This is a translation of a post originally published in 2018. More posts in English here.
Greetings, munificent readers. These days I've been thinking about what types of content are in a RPG (at least as a game, not as an activity). Beyond the classical division of setting/system I propose one made of three parts: bones/fat/skin.
Bones are base and general mechanics that articulate the game and stablish its structures. A combat system is bones, for example.
Fat is pre-made content to be used in the game, the moving parts that add opions: inventory, classes, spells, monsters, traps... For a in-depth discussion of what is fat and how are fatty games, I reccommend this article.
Finally skin is the aesthetics or appereance of a game, including background, flavor text, pictures, etc.
If you fight in a game, that's a bone. If you use a sword with different numbers than an axe, that's fat. If the sword has the names of all your ancestors written with runes, that's skin.
That way, games can be describes as more or less bony depending on the number of rules they have. More or less fatty according to their libraries of content. And more or less skinny depending on how ornate it is, etc. Even games with "loose skin", for example, if they have illos of creatures that never show up in the bestiary.
I think it's a pretty apt distintion, as it solves the slippery and sticky problem of the fat: is a spell like Sleep setting or system? Of course it's part of the system, being a mechanical piece, but the fact that it exists it's also telling us something about that world's setting.
And none of the thre types of content is purely system or purely setting in an RPG, given it's holistic nature.

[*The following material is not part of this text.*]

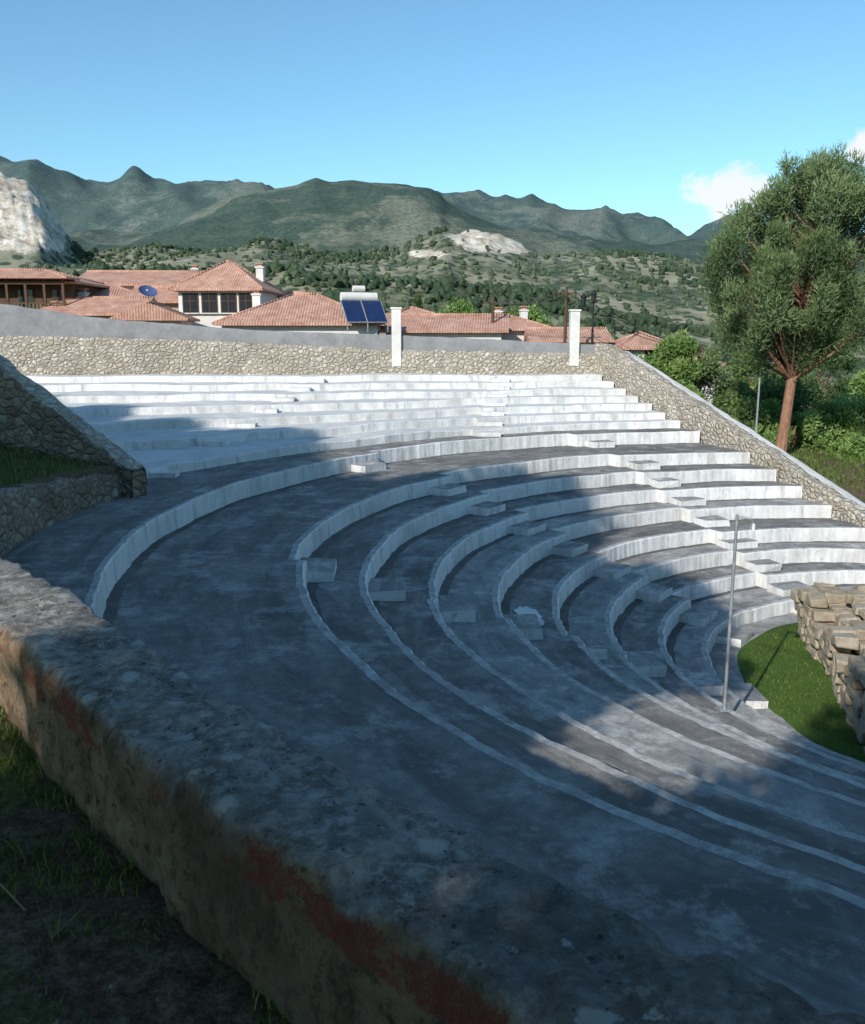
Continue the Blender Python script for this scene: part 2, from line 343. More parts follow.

If elves, in that setting, wear armor made of sea dragon, even if they are mechanically identical to plate armor, good luck trying to get rid of them with "Heat metal", for example.
On the same token, bones modify the setting in more subttle ways. This can be clearly seen in generic systems (that are, in the end, just a skelleton, with some optional fat), that usually include optional rules for different settings, genres ore tones (all of that part of the skin). Because, for example, how deadly the combat is has a huge impact on how the game world is.
It's interesting that geneneric systems with more fat also have more optional rules, and given that they are relatively mobile, you can guess that those rules are a bone type close to the fat.
On the other hand, in the same way that many classic generic games are just bone and fat, many narrative games are only skin and bones: a base mechanic and background, ready for the group to introduce fat together making it up in real time.
Of course this brings another problem: what are NPCs? Because, of course, they are also content. Of course their stats are fat (even if second grade, as they are not an integral part of the system), but what about the rest? How much is background? To what extent the way NPCs interact outside combat, even without explicit rules, is bone? This is the kind of question that don't let me sleep at night.
But, even then, I think this is a good paradigm to comprehend what RPG material is composed of, to classify better its content and see how to enrich our own games. What do you think? Do you think the cathegories are appropriate? Do you think that fat is the best thing in the world and there is never enough? Leave some comments down below and thanks for reading me. Valmar Cerenor!